En outre, les revenus qu'il prétend percevoir ne lui permettent pas de rembourser les dépenses importantes dont il fait état en plus de l'emprunt immobilier.

Par ailleurs, il est ingénieur, consultant pétrolier alors que Madame [P] est sans qualification et sans emploi.

En l'espèce, l'examen de ces éléments fait ressortir une disparité dans les conditions de vie respectives des époux imputables à la rupture du mariage.

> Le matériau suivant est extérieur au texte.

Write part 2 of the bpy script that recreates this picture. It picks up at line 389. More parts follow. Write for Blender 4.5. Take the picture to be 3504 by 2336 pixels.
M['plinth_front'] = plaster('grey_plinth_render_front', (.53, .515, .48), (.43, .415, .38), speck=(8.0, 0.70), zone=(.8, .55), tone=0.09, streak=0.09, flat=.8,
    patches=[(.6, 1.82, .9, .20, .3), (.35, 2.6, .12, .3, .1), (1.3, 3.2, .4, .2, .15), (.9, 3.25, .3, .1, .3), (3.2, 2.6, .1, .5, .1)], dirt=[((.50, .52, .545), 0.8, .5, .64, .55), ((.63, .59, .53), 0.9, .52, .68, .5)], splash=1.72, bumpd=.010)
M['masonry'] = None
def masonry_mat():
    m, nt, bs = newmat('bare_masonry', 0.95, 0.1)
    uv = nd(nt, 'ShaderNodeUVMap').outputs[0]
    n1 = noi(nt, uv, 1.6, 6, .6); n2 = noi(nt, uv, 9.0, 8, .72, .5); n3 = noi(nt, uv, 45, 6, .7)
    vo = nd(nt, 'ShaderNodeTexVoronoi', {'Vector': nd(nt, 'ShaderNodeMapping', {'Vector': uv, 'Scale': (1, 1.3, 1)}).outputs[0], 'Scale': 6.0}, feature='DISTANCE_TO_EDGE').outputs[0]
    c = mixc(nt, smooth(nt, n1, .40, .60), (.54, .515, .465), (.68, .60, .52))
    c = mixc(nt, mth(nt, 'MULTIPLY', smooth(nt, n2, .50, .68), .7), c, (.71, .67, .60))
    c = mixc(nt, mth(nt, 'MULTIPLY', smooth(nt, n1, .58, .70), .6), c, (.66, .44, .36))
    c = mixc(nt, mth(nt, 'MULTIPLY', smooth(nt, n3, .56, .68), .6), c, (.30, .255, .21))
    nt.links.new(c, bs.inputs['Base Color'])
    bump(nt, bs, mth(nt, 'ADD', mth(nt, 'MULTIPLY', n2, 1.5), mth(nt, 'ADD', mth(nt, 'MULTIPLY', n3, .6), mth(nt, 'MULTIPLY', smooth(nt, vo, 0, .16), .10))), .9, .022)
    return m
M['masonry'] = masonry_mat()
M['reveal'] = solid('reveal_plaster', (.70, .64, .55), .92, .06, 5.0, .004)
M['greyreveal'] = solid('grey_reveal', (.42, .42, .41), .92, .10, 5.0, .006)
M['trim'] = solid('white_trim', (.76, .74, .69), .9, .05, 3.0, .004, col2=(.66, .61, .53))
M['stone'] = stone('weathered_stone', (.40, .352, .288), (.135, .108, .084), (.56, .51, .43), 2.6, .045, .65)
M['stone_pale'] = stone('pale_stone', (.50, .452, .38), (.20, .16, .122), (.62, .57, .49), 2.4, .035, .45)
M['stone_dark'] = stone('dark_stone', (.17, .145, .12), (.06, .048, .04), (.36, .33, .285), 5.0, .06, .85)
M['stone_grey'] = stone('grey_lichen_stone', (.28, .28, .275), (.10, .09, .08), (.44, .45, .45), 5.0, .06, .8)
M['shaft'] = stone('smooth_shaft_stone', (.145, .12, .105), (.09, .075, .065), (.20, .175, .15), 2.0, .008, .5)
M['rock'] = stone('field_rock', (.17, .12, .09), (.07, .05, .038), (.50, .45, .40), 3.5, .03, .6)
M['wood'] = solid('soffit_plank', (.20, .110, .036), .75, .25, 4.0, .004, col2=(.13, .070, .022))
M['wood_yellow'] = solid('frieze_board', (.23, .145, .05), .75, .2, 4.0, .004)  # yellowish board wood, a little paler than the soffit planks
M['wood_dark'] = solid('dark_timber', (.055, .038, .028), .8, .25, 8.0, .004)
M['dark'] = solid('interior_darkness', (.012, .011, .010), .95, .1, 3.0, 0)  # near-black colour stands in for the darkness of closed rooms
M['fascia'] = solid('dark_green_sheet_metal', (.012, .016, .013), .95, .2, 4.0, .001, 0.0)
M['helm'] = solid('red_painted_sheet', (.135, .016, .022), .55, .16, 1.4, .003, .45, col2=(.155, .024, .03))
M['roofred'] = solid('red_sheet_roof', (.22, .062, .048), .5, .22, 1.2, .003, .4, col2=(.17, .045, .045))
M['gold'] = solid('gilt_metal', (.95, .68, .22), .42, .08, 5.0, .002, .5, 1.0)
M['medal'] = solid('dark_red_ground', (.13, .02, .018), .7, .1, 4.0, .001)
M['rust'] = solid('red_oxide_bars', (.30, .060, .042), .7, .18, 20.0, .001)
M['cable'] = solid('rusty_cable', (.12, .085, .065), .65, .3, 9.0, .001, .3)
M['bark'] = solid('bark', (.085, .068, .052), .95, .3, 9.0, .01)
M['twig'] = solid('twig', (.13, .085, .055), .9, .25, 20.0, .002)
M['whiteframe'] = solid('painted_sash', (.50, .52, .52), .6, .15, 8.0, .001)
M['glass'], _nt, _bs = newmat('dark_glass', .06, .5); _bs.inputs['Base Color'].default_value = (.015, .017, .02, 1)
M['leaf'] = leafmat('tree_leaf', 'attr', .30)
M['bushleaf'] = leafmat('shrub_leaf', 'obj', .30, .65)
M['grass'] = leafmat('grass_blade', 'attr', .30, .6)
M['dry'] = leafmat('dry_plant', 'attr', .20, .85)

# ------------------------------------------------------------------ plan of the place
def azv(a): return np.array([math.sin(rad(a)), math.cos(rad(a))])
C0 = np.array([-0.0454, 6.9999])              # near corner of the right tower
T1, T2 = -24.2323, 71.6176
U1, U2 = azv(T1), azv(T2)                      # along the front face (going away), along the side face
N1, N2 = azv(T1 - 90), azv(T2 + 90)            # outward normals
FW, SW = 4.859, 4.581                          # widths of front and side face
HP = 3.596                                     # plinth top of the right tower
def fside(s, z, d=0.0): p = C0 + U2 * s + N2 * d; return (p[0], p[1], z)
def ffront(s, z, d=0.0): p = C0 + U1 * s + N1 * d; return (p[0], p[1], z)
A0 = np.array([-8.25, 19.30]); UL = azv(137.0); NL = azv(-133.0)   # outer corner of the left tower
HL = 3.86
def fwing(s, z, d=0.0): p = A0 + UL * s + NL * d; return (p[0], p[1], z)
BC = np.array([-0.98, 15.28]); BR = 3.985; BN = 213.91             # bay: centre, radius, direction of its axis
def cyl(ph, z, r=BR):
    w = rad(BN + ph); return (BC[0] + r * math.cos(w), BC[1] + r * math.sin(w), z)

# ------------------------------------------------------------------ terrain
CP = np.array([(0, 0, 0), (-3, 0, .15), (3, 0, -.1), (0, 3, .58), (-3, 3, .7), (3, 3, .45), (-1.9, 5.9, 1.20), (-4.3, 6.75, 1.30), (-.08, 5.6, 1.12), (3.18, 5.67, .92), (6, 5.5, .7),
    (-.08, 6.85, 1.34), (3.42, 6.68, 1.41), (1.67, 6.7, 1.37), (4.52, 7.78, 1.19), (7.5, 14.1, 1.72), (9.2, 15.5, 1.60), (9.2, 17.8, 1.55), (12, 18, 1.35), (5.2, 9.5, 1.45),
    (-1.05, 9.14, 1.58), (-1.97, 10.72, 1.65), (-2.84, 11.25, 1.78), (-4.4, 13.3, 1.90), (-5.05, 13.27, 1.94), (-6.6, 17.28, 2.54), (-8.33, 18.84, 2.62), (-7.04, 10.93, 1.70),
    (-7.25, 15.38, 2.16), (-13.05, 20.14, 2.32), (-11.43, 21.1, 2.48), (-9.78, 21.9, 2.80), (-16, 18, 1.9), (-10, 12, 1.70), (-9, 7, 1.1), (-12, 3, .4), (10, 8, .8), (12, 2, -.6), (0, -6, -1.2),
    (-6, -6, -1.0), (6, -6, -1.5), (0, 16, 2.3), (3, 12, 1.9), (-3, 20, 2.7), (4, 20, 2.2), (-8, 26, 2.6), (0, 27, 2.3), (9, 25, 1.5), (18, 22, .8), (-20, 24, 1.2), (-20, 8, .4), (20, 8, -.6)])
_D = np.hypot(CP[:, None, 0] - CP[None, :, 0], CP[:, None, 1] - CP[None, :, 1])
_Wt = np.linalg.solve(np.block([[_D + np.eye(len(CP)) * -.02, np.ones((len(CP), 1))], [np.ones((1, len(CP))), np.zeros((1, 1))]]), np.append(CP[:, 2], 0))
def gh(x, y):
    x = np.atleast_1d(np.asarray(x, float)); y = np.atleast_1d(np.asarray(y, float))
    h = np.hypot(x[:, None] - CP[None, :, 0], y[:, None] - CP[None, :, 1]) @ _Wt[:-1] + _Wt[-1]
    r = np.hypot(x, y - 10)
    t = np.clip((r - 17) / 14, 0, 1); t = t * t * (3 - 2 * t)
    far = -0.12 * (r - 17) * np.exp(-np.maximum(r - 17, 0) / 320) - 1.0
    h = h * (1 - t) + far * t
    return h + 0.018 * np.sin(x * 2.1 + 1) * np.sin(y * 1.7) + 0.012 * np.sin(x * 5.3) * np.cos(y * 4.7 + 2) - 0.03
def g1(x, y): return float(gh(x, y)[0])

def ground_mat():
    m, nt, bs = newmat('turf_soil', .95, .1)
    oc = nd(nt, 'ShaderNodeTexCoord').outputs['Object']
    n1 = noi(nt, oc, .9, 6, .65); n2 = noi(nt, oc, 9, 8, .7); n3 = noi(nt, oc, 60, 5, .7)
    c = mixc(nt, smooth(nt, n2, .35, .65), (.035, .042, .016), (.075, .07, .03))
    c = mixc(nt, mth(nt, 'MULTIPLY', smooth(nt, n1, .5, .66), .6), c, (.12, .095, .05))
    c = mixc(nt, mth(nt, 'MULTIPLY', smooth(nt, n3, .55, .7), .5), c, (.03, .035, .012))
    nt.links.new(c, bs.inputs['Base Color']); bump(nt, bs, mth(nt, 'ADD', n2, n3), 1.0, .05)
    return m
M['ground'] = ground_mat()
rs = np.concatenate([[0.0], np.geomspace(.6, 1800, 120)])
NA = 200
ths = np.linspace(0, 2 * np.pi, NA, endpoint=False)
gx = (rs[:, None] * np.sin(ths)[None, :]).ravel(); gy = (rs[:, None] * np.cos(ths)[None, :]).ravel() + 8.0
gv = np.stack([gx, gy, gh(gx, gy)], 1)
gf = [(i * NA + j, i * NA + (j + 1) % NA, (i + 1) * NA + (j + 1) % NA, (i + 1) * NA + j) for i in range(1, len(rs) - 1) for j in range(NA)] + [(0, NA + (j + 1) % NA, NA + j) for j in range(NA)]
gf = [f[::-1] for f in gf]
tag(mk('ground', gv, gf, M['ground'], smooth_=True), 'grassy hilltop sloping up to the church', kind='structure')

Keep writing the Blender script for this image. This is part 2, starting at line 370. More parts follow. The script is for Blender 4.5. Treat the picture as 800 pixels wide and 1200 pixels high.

Il est donc équitable d'allouer à Madame [S] à titre de prestation compensatoire, un capital de 100 000 euros » (jugement, pp. 5-9) ;

Alors que, d'une part, si le divorce met fin au devoir de secours entre époux, l'un peut être condamné à verser à l'autre une prestation compensatoire lorsque la rupture du mariage entraine une disparité dans les conditions de vie respectives des époux ; que pour déterminer le montant de la prestation compensatoire, le juge doit avoir égard à la durée du mariage ; qu'en condamnant M. [P] à verser une prestation compensatoire à Mme [S], d'un montant de 100.000 euros, sans avoir recherché, ni tenu compte de la durée effectif de mariage entre eux, la cour d'appel a privé sa décision de base légale au regard des articles 270 et 271 du code civil ;

Alors que, d'autre part, pour fixer le montant de la prestation compensatoire, le juge doit prendre en considération les ressources et charges des époux ; que le juge du divorce doit rechercher, lorsqu'il le lui est demandé, si l'un des époux ne partage pas ses charges avec un nouveau concubin ; qu'en l'espèce, M. [P] faisait valoir dans ses conclusions d'appel que Mme [S] ne contestait pas avoir refait sa vie et vivre actuellement avec son nouveau compagnon entre l'Angleterre et le Portugal, de sorte qu'il devait être tenu compte de cette situation dans l'appréciation des charges supportées par Mme [S] ; qu'en ne procédant à aucune recherche sur ce point, la cour d'appel a privé sa décision de base légale au regard des articles 270 et 271 du code civil ;

Alors que, enfin, tout jugement doit être motivé ; qu'en relevant que l'examen des relevés de compte bancaire faisait apparaitre que M. [P] avait perçu des rémunérations, entre avril et fin novembre 2016, pour un montant cumulé de 43.500 £, mais que « un tel montant est aussi de nature à faire douter de la sincérité des dires de l'appelant », la cour d'appel, qui n'a pas expliqué en quoi ni pourquoi un tel montant serait de nature à faire douter de la sincérité des dires de M. [P], a violé l'article 455 du code de procédure civile.